At lower levels grammar needs to be introduced and practiced with the key lexis, and skills developed. At an advanced level the learners need to learn more lexis, refine their grammatical knowledge and refine their skills. They should leaner the lexis they need by using their grammar and skills, and by using them, refine them.
Principle 6: Coaching is required.
The teacher is no longer required to be a knower, though they will know the grammar better than the learners, probably. Instead they need to focus on the learners’ performance in speaking and writing and coach them to do better; to build up their lexical resources and their language repertoire.
Principle 7: Communicative teaching requires communicative tasks.
Contextualised Grammar is not communicative grammar. This kind of task is not communicative in any meaningful way.
Let’s compare a couple of tasks:
- Read this text and answer these questions (which I have devised). Communicative value: minimal.
- Read this text and tell me what you learn. Communicative value: better. There is a real information gap here. I don’t know what you don’t know.
- Read these texts and prepare a presentation. Or write a report./ Communicative value: good. You use the information from the texts and then communicate it to me. This is meaningful and purposeful.
Principle 8: Purposeful and meaningful tasks.
Tasks should be meaningful and purposeful. Full stop. End of story.
Principle 9: Grammar use and refinement.
Learners should use their grammar and by suing it refine their understanding and control of it.
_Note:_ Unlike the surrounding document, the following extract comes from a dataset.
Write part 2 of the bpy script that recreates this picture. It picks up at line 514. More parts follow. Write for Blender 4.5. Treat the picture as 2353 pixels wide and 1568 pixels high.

We should focus on improving their:
- Complexity
- Control
- Consistency
- Errors do not impede communication
Areas which we should focus most attention on at this level are:
- Noun phrases
- Collocations
- Prepositional phrases
- Modals, passives, conditionals, speculation
We do not need to present this language in big teacher-led presentations. We need to encourage the learners to notice this language.
The learners need to be able to work well with reality and with formality.
Many learners will need to learn to use the full range of formal language rather than relying on restricted informal usage.
Principle 10: Topic Lexis, practiced.
We need to encourage our learners to expand their lexical knowledge. In particular we need to focus on:
- Topic Lexis
- Synonyms
- Collocations
- Connotation
- Register
They need to develop their opinions about different aspects of topics and support these opinions with reasons and examples, and to practice giving their opinions. Fluent language is practiced language!
Principle 11: 4Cs and T. Skills – topic and task choice.
The 4Cs and Transversal skills are very fashionable these days.
- Critical thinking
- Creativity
- Collaboration
- Communication
- Critical and innovative thinking
- Interpersonal skills
- Intrapersonal skills
- Global citizenship
- Media and information literacy
- Other: problem solving, communication, teamwork and leadership
If you choose meaningful and purposeful tasks then these will take care of themselves.
Principle 12: Reading and Listening – as sources.
We need to abandon the ‘read the text and answer the questions‘ approach. The learners should read or listen to a text and extract meaning, synthesize what they learn about the topic with what they already know, and synthesize the new language from the text with what they know, and then use the content (ideas and language) in a meaningful way.
Principle 13: Writing and Speaking practice are key.
The learners should engage in meaningful and purposeful speaking and writing tasks, like:
- doing projects
- creating infographics
- making presentations and giving talks
- writing essays
- writing biographies
- doing a research project
If they do a research project, the only criteria for the topic is: Anything which interests them!
Principle 14: Homework focused on research.
We should abandon all those controlled practice type gap fill and sentence completion tasks beloved of workbooks. The only homework we should give is on research tasks so the learners find information which they will use for speaking writing tasks in the classroom.
Principle 15: Engage with the language! Use the language!
This principle encapsulates all the others. Keep this in mind.